— START OF Recorded data —
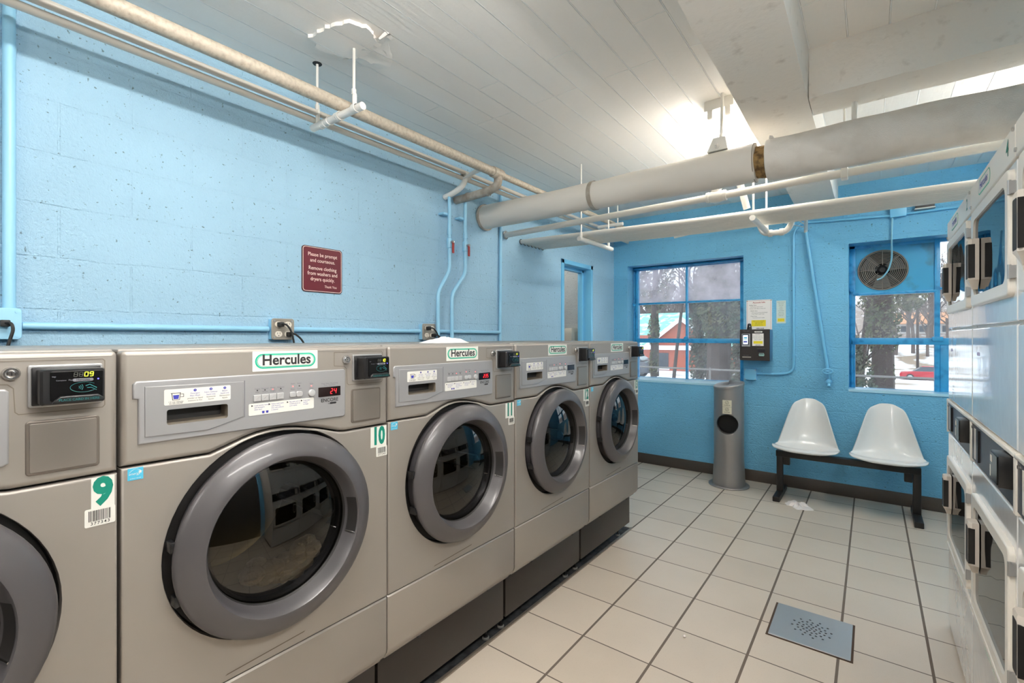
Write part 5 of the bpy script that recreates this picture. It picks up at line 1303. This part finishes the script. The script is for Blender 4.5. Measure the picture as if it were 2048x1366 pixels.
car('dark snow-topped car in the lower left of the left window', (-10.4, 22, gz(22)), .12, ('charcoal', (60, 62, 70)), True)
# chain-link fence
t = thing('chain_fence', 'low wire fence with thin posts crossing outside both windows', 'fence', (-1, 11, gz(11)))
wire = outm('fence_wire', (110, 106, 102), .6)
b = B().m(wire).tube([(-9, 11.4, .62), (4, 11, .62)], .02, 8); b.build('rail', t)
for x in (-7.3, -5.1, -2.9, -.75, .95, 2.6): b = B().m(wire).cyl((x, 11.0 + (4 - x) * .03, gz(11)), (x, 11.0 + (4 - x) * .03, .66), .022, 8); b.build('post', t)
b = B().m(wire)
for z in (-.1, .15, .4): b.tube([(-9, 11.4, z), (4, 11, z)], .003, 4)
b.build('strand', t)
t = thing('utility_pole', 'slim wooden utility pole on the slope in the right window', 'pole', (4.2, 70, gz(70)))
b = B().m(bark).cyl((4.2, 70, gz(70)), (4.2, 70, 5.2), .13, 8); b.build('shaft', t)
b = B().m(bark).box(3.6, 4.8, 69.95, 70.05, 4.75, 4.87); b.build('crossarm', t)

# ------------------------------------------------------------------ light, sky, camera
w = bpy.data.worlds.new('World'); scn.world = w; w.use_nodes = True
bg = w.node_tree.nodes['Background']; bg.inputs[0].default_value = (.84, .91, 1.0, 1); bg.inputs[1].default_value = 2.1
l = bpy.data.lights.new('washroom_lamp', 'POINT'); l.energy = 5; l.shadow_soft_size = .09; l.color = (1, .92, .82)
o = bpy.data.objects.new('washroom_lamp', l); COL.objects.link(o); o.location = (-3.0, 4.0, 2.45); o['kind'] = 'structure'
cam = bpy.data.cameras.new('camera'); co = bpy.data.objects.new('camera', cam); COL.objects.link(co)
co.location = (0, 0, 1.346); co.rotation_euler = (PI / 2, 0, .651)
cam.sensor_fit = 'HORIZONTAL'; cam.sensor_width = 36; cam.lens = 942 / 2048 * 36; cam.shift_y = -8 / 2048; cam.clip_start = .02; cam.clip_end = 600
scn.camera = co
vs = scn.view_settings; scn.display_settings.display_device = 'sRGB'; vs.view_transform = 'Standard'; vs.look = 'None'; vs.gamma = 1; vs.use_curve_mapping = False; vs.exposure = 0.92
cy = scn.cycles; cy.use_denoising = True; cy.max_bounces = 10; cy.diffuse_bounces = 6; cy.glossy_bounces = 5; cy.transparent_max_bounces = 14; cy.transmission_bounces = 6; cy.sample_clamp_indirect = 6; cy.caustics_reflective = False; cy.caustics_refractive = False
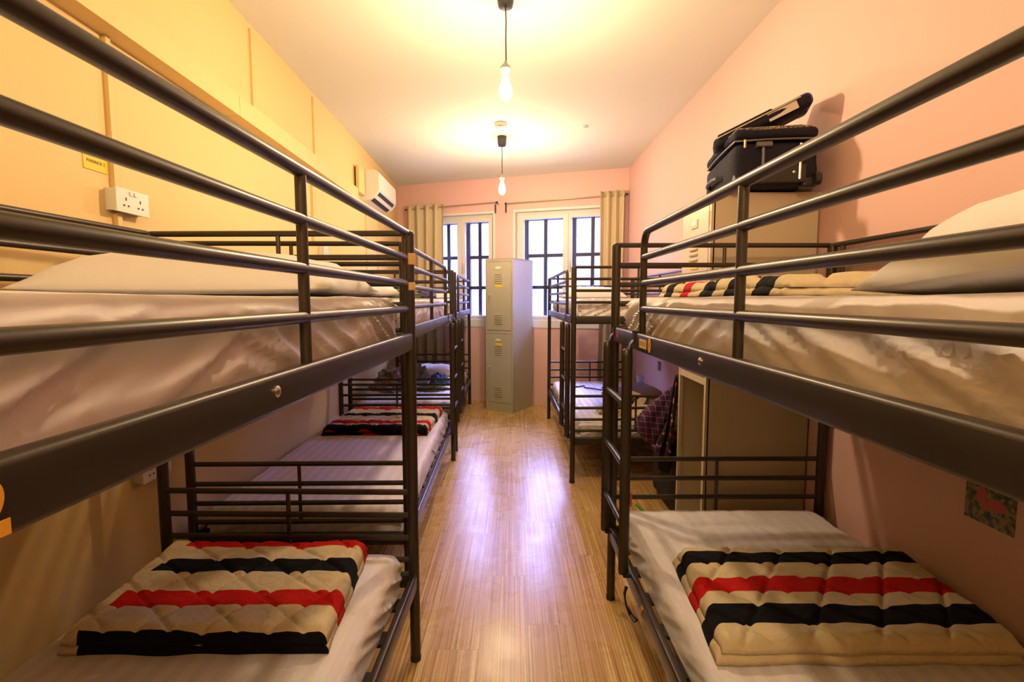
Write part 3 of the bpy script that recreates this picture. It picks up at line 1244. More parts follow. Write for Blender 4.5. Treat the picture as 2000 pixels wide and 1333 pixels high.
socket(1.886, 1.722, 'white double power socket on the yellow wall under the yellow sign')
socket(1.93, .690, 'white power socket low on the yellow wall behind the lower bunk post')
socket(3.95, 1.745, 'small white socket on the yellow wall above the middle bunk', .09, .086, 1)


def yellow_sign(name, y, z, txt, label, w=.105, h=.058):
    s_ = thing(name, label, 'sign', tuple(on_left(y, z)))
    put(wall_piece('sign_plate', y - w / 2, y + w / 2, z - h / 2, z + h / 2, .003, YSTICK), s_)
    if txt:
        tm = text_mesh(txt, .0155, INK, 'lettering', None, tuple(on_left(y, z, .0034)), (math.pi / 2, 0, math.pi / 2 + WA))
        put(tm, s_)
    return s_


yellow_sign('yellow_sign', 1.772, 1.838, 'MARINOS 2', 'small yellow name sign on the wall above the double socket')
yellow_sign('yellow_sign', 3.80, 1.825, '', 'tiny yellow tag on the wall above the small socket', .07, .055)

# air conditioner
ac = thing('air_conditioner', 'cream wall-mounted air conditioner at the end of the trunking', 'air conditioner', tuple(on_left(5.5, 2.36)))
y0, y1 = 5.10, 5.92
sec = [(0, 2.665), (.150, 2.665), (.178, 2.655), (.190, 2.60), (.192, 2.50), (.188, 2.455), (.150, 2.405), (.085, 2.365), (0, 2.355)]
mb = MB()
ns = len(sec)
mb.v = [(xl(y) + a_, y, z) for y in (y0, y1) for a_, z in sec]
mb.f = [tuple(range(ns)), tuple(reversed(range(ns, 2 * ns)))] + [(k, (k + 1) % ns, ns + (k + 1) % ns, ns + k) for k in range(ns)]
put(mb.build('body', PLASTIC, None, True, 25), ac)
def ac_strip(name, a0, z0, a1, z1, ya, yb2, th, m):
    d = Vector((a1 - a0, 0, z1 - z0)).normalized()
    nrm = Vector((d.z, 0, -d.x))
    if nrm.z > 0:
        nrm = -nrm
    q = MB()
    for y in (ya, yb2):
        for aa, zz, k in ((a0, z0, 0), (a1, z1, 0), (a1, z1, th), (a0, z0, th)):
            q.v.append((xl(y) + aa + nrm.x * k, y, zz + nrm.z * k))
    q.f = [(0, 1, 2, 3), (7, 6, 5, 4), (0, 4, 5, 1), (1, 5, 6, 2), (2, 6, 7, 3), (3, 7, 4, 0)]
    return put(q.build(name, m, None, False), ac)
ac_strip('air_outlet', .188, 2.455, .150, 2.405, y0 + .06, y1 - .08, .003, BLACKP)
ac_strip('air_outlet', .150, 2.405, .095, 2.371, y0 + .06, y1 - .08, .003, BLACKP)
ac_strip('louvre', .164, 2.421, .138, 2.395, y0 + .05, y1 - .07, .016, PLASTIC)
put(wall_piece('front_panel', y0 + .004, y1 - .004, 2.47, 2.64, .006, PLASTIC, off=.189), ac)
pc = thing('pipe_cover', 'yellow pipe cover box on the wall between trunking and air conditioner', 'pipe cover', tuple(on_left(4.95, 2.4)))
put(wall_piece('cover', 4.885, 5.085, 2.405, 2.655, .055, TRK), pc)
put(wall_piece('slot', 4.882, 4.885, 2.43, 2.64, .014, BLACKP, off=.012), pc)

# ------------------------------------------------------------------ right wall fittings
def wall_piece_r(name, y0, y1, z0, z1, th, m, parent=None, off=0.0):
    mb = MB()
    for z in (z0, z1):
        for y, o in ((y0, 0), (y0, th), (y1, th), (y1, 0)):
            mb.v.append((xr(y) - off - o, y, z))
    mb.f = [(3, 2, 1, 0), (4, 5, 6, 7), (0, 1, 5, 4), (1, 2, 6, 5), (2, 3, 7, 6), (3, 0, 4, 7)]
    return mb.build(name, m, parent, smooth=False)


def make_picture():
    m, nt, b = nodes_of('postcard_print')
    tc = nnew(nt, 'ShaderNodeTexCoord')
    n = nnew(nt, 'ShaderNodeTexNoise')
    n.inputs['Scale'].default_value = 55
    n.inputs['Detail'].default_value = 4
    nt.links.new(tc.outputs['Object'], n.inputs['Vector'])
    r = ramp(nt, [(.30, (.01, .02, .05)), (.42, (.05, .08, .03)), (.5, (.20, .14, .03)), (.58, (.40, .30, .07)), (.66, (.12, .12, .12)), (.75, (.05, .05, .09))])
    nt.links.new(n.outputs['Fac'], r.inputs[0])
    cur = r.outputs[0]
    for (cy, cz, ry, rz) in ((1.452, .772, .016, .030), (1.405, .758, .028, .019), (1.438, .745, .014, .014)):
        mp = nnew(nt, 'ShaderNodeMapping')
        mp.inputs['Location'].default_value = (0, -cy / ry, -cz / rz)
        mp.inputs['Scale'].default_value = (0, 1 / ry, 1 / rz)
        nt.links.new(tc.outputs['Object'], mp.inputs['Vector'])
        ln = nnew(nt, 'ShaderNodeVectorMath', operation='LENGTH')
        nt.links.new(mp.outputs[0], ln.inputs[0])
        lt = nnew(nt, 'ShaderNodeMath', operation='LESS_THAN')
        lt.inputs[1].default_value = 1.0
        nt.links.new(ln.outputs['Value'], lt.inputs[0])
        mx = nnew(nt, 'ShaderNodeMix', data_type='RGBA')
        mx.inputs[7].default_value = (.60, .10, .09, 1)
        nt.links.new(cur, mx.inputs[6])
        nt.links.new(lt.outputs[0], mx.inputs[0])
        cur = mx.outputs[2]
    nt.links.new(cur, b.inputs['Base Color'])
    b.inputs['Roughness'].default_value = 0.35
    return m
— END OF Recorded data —
In the listing above, find the line with "Write part 3" and the line with "yellow_sign('yellow_sign', 3.80, 1.825, '', 'tiny". Output those two lines and every line between them, exactly as written.

Write part 3 of the bpy script that recreates this picture. It picks up at line 1244. More parts follow. Write for Blender 4.5. Treat the picture as 2000 pixels wide and 1333 pixels high.
socket(1.886, 1.722, 'white double power socket on the yellow wall under the yellow sign')
socket(1.93, .690, 'white power socket low on the yellow wall behind the lower bunk post')
socket(3.95, 1.745, 'small white socket on the yellow wall above the middle bunk', .09, .086, 1)


def yellow_sign(name, y, z, txt, label, w=.105, h=.058):
    s_ = thing(name, label, 'sign', tuple(on_left(y, z)))
    put(wall_piece('sign_plate', y - w / 2, y + w / 2, z - h / 2, z + h / 2, .003, YSTICK), s_)
    if txt:
        tm = text_mesh(txt, .0155, INK, 'lettering', None, tuple(on_left(y, z, .0034)), (math.pi / 2, 0, math.pi / 2 + WA))
        put(tm, s_)
    return s_


yellow_sign('yellow_sign', 1.772, 1.838, 'MARINOS 2', 'small yellow name sign on the wall above the double socket')
yellow_sign('yellow_sign', 3.80, 1.825, '', 'tiny yellow tag on the wall above the small socket', .07, .055)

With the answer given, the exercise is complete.